> _GIVEN PROBLEM_
Repeat every entry in the listing below, exactly.

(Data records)

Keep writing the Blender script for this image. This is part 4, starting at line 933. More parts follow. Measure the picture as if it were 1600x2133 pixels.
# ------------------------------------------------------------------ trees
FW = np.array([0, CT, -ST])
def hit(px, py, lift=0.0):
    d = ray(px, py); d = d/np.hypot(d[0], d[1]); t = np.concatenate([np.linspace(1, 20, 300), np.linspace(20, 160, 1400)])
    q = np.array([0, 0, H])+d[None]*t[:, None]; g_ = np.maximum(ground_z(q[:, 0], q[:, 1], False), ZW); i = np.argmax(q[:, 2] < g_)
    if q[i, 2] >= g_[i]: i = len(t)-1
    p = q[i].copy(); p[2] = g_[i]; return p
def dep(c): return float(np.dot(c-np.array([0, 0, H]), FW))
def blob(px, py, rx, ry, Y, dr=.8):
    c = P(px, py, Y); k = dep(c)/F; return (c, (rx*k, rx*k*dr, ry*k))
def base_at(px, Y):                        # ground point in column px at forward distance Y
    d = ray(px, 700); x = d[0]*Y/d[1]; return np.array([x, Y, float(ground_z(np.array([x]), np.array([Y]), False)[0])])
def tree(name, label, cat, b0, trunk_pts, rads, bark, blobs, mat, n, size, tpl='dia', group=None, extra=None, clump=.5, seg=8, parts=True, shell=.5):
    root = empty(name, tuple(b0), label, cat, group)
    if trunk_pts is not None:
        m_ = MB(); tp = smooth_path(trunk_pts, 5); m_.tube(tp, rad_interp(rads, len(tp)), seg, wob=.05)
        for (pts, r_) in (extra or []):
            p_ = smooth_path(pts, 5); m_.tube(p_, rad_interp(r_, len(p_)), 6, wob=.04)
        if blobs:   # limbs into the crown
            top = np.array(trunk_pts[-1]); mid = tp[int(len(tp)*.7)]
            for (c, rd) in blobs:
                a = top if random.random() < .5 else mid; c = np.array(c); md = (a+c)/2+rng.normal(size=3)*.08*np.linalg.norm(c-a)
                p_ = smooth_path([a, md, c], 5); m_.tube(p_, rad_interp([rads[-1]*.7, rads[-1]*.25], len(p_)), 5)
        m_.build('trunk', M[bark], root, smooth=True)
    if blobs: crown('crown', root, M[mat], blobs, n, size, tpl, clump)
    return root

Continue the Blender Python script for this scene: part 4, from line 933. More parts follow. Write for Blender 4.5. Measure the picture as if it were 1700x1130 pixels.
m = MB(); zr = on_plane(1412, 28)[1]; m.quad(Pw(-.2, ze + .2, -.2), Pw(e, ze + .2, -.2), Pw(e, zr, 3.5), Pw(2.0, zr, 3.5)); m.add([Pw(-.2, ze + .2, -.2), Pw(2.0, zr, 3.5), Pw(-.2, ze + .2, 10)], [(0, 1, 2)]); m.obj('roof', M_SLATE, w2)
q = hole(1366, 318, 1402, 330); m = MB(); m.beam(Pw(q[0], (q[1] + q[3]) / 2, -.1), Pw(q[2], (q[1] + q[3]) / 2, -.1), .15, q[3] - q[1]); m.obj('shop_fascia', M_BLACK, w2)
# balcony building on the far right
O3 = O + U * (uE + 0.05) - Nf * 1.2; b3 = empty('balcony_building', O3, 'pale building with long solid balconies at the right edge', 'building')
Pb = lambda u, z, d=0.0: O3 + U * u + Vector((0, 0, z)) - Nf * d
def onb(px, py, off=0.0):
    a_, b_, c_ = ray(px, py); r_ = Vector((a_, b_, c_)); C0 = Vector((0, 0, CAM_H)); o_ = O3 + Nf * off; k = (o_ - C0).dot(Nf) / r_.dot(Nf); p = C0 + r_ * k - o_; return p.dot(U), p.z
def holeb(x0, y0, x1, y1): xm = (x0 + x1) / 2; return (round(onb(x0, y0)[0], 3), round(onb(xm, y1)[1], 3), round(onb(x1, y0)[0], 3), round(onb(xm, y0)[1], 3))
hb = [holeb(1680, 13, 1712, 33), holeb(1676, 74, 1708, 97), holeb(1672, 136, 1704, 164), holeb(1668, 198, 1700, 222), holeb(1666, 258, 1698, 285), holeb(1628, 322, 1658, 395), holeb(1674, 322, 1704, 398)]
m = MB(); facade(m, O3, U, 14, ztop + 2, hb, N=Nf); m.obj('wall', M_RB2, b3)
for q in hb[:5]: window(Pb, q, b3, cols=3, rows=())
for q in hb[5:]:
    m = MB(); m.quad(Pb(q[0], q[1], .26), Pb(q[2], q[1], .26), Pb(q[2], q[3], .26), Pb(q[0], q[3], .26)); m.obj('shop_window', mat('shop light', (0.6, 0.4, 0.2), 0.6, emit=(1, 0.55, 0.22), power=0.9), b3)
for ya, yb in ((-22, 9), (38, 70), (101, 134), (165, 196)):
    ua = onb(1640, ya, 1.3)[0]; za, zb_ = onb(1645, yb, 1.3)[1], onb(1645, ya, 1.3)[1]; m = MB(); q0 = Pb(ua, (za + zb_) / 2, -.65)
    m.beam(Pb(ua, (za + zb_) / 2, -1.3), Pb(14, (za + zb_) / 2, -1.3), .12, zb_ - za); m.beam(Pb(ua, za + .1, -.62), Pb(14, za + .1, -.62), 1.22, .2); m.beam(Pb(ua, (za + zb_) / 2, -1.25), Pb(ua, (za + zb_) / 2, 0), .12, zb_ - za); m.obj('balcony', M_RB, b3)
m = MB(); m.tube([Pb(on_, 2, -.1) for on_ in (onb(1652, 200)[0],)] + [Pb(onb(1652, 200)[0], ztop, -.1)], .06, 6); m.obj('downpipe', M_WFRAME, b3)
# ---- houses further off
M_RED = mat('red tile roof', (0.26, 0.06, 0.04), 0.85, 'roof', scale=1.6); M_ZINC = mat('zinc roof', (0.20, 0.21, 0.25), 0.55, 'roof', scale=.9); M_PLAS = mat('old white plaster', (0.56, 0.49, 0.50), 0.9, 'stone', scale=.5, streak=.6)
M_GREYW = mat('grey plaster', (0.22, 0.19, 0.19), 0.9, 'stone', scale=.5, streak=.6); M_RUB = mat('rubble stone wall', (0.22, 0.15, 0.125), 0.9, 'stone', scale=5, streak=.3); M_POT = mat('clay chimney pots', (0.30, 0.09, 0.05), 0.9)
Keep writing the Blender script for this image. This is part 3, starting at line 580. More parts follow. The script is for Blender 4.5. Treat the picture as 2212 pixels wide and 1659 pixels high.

> _REPLY_
Keep writing the Blender script for this image. This is part 4, starting at line 933. More parts follow. Measure the picture as if it were 1600x2133 pixels.
# ------------------------------------------------------------------ trees
FW = np.array([0, CT, -ST])
def hit(px, py, lift=0.0):
    d = ray(px, py); d = d/np.hypot(d[0], d[1]); t = np.concatenate([np.linspace(1, 20, 300), np.linspace(20, 160, 1400)])
    q = np.array([0, 0, H])+d[None]*t[:, None]; g_ = np.maximum(ground_z(q[:, 0], q[:, 1], False), ZW); i = np.argmax(q[:, 2] < g_)
    if q[i, 2] >= g_[i]: i = len(t)-1
    p = q[i].copy(); p[2] = g_[i]; return p
def dep(c): return float(np.dot(c-np.array([0, 0, H]), FW))
def blob(px, py, rx, ry, Y, dr=.8):
    c = P(px, py, Y); k = dep(c)/F; return (c, (rx*k, rx*k*dr, ry*k))
def base_at(px, Y):                        # ground point in column px at forward distance Y
    d = ray(px, 700); x = d[0]*Y/d[1]; return np.array([x, Y, float(ground_z(np.array([x]), np.array([Y]), False)[0])])
def tree(name, label, cat, b0, trunk_pts, rads, bark, blobs, mat, n, size, tpl='dia', group=None, extra=None, clump=.5, seg=8, parts=True, shell=.5):
    root = empty(name, tuple(b0), label, cat, group)
    if trunk_pts is not None:
        m_ = MB(); tp = smooth_path(trunk_pts, 5); m_.tube(tp, rad_interp(rads, len(tp)), seg, wob=.05)
        for (pts, r_) in (extra or []):
            p_ = smooth_path(pts, 5); m_.tube(p_, rad_interp(r_, len(p_)), 6, wob=.04)
        if blobs:   # limbs into the crown
            top = np.array(trunk_pts[-1]); mid = tp[int(len(tp)*.7)]
            for (c, rd) in blobs:
                a = top if random.random() < .5 else mid; c = np.array(c); md = (a+c)/2+rng.normal(size=3)*.08*np.linalg.norm(c-a)
                p_ = smooth_path([a, md, c], 5); m_.tube(p_, rad_interp([rads[-1]*.7, rads[-1]*.25], len(p_)), 5)
        m_.build('trunk', M[bark], root, smooth=True)
    if blobs: crown('crown', root, M[mat], blobs, n, size, tpl, clump)
    return root

Continue the Blender Python script for this scene: part 4, from line 933. More parts follow. Write for Blender 4.5. Measure the picture as if it were 1700x1130 pixels.
m = MB(); zr = on_plane(1412, 28)[1]; m.quad(Pw(-.2, ze + .2, -.2), Pw(e, ze + .2, -.2), Pw(e, zr, 3.5), Pw(2.0, zr, 3.5)); m.add([Pw(-.2, ze + .2, -.2), Pw(2.0, zr, 3.5), Pw(-.2, ze + .2, 10)], [(0, 1, 2)]); m.obj('roof', M_SLATE, w2)
q = hole(1366, 318, 1402, 330); m = MB(); m.beam(Pw(q[0], (q[1] + q[3]) / 2, -.1), Pw(q[2], (q[1] + q[3]) / 2, -.1), .15, q[3] - q[1]); m.obj('shop_fascia', M_BLACK, w2)
# balcony building on the far right
O3 = O + U * (uE + 0.05) - Nf * 1.2; b3 = empty('balcony_building', O3, 'pale building with long solid balconies at the right edge', 'building')
Pb = lambda u, z, d=0.0: O3 + U * u + Vector((0, 0, z)) - Nf * d
def onb(px, py, off=0.0):
    a_, b_, c_ = ray(px, py); r_ = Vector((a_, b_, c_)); C0 = Vector((0, 0, CAM_H)); o_ = O3 + Nf * off; k = (o_ - C0).dot(Nf) / r_.dot(Nf); p = C0 + r_ * k - o_; return p.dot(U), p.z
def holeb(x0, y0, x1, y1): xm = (x0 + x1) / 2; return (round(onb(x0, y0)[0], 3), round(onb(xm, y1)[1], 3), round(onb(x1, y0)[0], 3), round(onb(xm, y0)[1], 3))
hb = [holeb(1680, 13, 1712, 33), holeb(1676, 74, 1708, 97), holeb(1672, 136, 1704, 164), holeb(1668, 198, 1700, 222), holeb(1666, 258, 1698, 285), holeb(1628, 322, 1658, 395), holeb(1674, 322, 1704, 398)]
m = MB(); facade(m, O3, U, 14, ztop + 2, hb, N=Nf); m.obj('wall', M_RB2, b3)
for q in hb[:5]: window(Pb, q, b3, cols=3, rows=())
for q in hb[5:]:
    m = MB(); m.quad(Pb(q[0], q[1], .26), Pb(q[2], q[1], .26), Pb(q[2], q[3], .26), Pb(q[0], q[3], .26)); m.obj('shop_window', mat('shop light', (0.6, 0.4, 0.2), 0.6, emit=(1, 0.55, 0.22), power=0.9), b3)
for ya, yb in ((-22, 9), (38, 70), (101, 134), (165, 196)):
    ua = onb(1640, ya, 1.3)[0]; za, zb_ = onb(1645, yb, 1.3)[1], onb(1645, ya, 1.3)[1]; m = MB(); q0 = Pb(ua, (za + zb_) / 2, -.65)
    m.beam(Pb(ua, (za + zb_) / 2, -1.3), Pb(14, (za + zb_) / 2, -1.3), .12, zb_ - za); m.beam(Pb(ua, za + .1, -.62), Pb(14, za + .1, -.62), 1.22, .2); m.beam(Pb(ua, (za + zb_) / 2, -1.25), Pb(ua, (za + zb_) / 2, 0), .12, zb_ - za); m.obj('balcony', M_RB, b3)
m = MB(); m.tube([Pb(on_, 2, -.1) for on_ in (onb(1652, 200)[0],)] + [Pb(onb(1652, 200)[0], ztop, -.1)], .06, 6); m.obj('downpipe', M_WFRAME, b3)
# ---- houses further off
M_RED = mat('red tile roof', (0.26, 0.06, 0.04), 0.85, 'roof', scale=1.6); M_ZINC = mat('zinc roof', (0.20, 0.21, 0.25), 0.55, 'roof', scale=.9); M_PLAS = mat('old white plaster', (0.56, 0.49, 0.50), 0.9, 'stone', scale=.5, streak=.6)
M_GREYW = mat('grey plaster', (0.22, 0.19, 0.19), 0.9, 'stone', scale=.5, streak=.6); M_RUB = mat('rubble stone wall', (0.22, 0.15, 0.125), 0.9, 'stone', scale=5, streak=.3); M_POT = mat('clay chimney pots', (0.30, 0.09, 0.05), 0.9)
Keep writing the Blender script for this image. This is part 3, starting at line 580. More parts follow. The script is for Blender 4.5. Treat the picture as 2212 pixels wide and 1659 pixels high.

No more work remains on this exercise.